Before Josh and I had kids, when we were in our early and mid-twenties, our Shabbat dinners were an important part of our week. The meal was always home-made (though not always made well), with friends, several of whom were regulars (you know who you are), and challah and wine, and relaxed, we've-got-no-place-to-go good cheer. We weren't shul-goers then, so we had little institutional connection that tied us to religion-at-large. But we had those dinners, which became our own kind of ritual, steeped in tradition but shaped to our own needs (which sometimes included going out late to hear jazz, leaving plates piled all over the kitchen). We had a rotating cast of singles, and even some temporary unions (alas, no lasting shiduchs; it was never our forte). It was like an episode of "Friends," with [slightly less attractive?] Jews, and traditional braided egg bread.
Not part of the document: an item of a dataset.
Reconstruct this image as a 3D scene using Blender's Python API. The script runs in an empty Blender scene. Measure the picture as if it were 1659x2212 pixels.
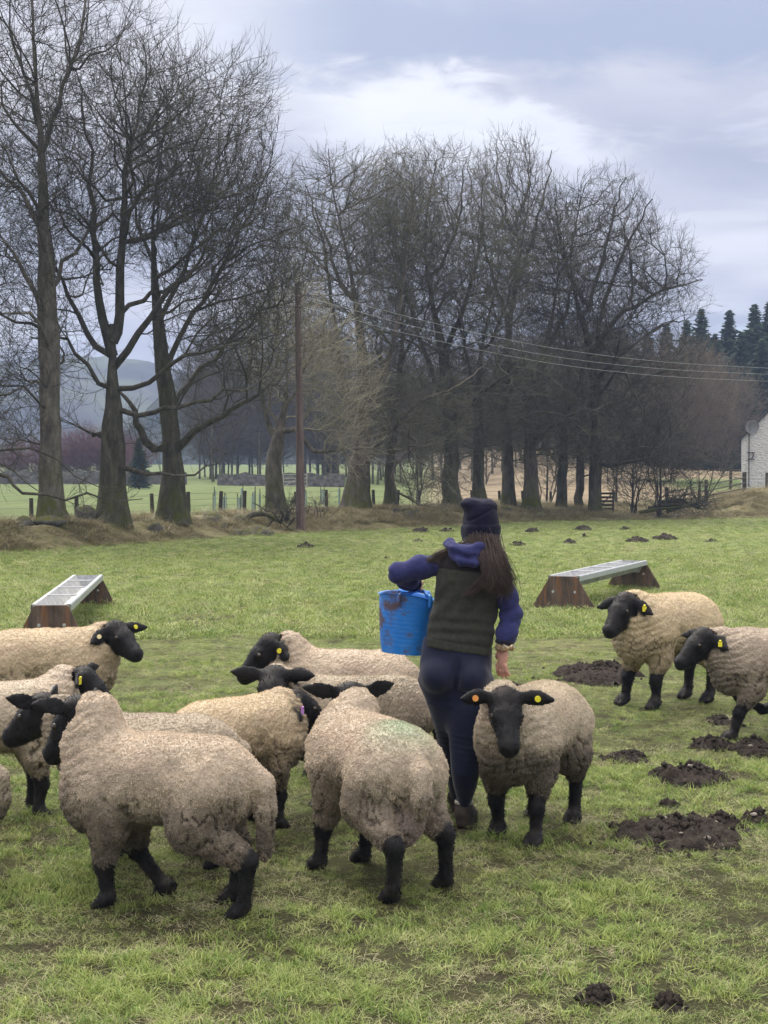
import bpy, math, random
import numpy as np
from mathutils import Vector, Matrix

random.seed(7)
RNG = np.random.default_rng(11)
SC = bpy.context.scene
COL = SC.collection
R = math.radians

# ------------------------------------------------------------------ camera
CAM_H, PITCH, FU = 1.75, math.atan(66 / 3318), 3318.0
cd = bpy.data.cameras.new('camera')
cam = bpy.data.objects.new('camera', cd)
COL.objects.link(cam)
cam.location = (0, 0, CAM_H)
cam.rotation_euler = (math.pi / 2 - PITCH, 0, 0)
cd.sensor_fit = 'VERTICAL'
cd.sensor_height = 24
cd.lens = 36
cd.clip_end = 9000
SC.camera = cam

# ------------------------------------------------------------------ sky and sun
SUN_EL, SUN_AZ = 52, 25          # elevation; azimuth of the sun, degrees left of straight ahead
w = bpy.data.worlds.new('World')
SC.world = w
w.use_nodes = True
nt = w.node_tree
nt.nodes.clear()
L = nt.links.new
def wn(t, **k):
    n = nt.nodes.new(t)
    for a, b in k.items():
        setattr(n, a, b)
    return n
out = wn('ShaderNodeOutputWorld')
bg = wn('ShaderNodeBackground')
bg.inputs[1].default_value = 0.10
L(bg.outputs[0], out.inputs[0])
sky = wn('ShaderNodeTexSky', sky_type='NISHITA', sun_disc=False)
sky.sun_elevation = R(SUN_EL)
sky.sun_rotation = R(-SUN_AZ)
tc = wn('ShaderNodeTexCoord')
sep = wn('ShaderNodeSeparateXYZ')
L(tc.outputs['Generated'], sep.inputs[0])
def wm(op, a, b=None, c=None, clamp=False):
    n = wn('ShaderNodeMath', operation=op, use_clamp=clamp)
    for i, q in enumerate((a, b, c)):
        if q is None: continue
        if isinstance(q, (int, float)): n.inputs[i].default_value = q
        else: L(q, n.inputs[i])
    return n.outputs[0]
zc = wm('MAXIMUM', sep.outputs[2], 0.0)
zz = wm('ADD', zc, 0.16)
px = wm('DIVIDE', sep.outputs[0], zz)
py = wm('DIVIDE', sep.outputs[1], zz)
cmb = wn('ShaderNodeCombineXYZ')
L(px, cmb.inputs[0]); L(py, cmb.inputs[1])
def wnoise(scale, detail, rough, off, dist=0.0, squeeze=(1, 1, 1)):
    mp = wn('ShaderNodeMapping')
    mp.inputs['Location'].default_value = off
    mp.inputs['Scale'].default_value = squeeze
    L(cmb.outputs[0], mp.inputs[0])
    n = wn('ShaderNodeTexNoise')
    n.inputs['Scale'].default_value = scale
    n.inputs['Detail'].default_value = detail
    n.inputs['Roughness'].default_value = rough
    n.inputs['Distortion'].default_value = dist
    L(mp.outputs[0], n.inputs['Vector'])
    return n.outputs['Fac']
def wramp(f, stops):
    n = wn('ShaderNodeValToRGB')
    e = n.color_ramp.elements
    while len(e) < len(stops): e.new(0.5)
    for i, (p, c) in enumerate(stops):
        e[i].position = p
        e[i].color = (*c, 1)
    L(f, n.inputs[0])
    return n.outputs[0]
n1 = wnoise(1.15, 6, 0.52, (3.1, 1.7, 0.0), 0.25, (0.8, 1.0, 1))
n2 = wnoise(3.2, 7, 0.58, (7.4, 2.6, 3.0), 0.6, (0.7, 1.0, 1))
base = wramp(n1, [(0.36, (1.9, 2.0, 2.42)), (0.46, (2.4, 2.45, 2.88)), (0.54, (2.9, 2.9, 3.26)), (0.64, (3.65, 3.65, 3.88))])
hi = wramp(n2, [(0.54, (0, 0, 0)), (0.74, (1, 1, 1))])
mx = wn('ShaderNodeMix', data_type='RGBA')
mx.inputs['B'].default_value = (4.0, 4.05, 4.25, 1)
L(wm('MULTIPLY', hi, 0.75), mx.inputs['Factor']); L(base, mx.inputs['A'])
# an overcast sky is brighter overhead than near the horizon
mr = wn('ShaderNodeMapRange', interpolation_type='SMOOTHSTEP')
for k, v in (('From Min', 0.26), ('From Max', 0.95), ('To Min', 1.0), ('To Max', 3.6)):
    mr.inputs[k].default_value = v
L(sep.outputs[2], mr.inputs['Value'])
vm = wn('ShaderNodeVectorMath', operation='SCALE')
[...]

I'm thinking about those dinners today because we still have them. The regulars have changed: now it's our daughters who have their customary seats at the table. We still love having guests: the more the merrier. I've never been intimidated by extra seats at the table. If there's not enough food (has that ever happened?), there's always more rice or more pasta or a salad that can be fixed quickly. We clear the detritus of the week off the table, shut off devices, and say the brachot over the candles, the wine, and the challah. Then, over the meal, we catch up with each other about the week. (As Ruby likes to say, "Ok, Dad, now tell your story about work.") The cooking has certainly improved with time, and the menu has evolved. Although there are old standards that circle back often ("Shabbos chicken," a crowd pleaser, and roasted veggies). When we were in London I taught myself how to bake challah. Now I know the real way to please a crowd.


My first ever challah, 9/2009. A little funny-looking. They look better, now. 

But today, for instance, I don't have time for challah baking. Not all weeks are equal in terms of time to prepare, to even think about cooking or shopping [peeps working on the SSSM auction, I know you're feeling me here]. But even on a day like today, no matter how busy any of us may be, we will gather and we will share and we will eat. The challah doesn't matter, the menu doesn't matter. Just the company and the quiet and the ritual of gathering together, at the same time, matters. And that's how easy it is to make Shabbat.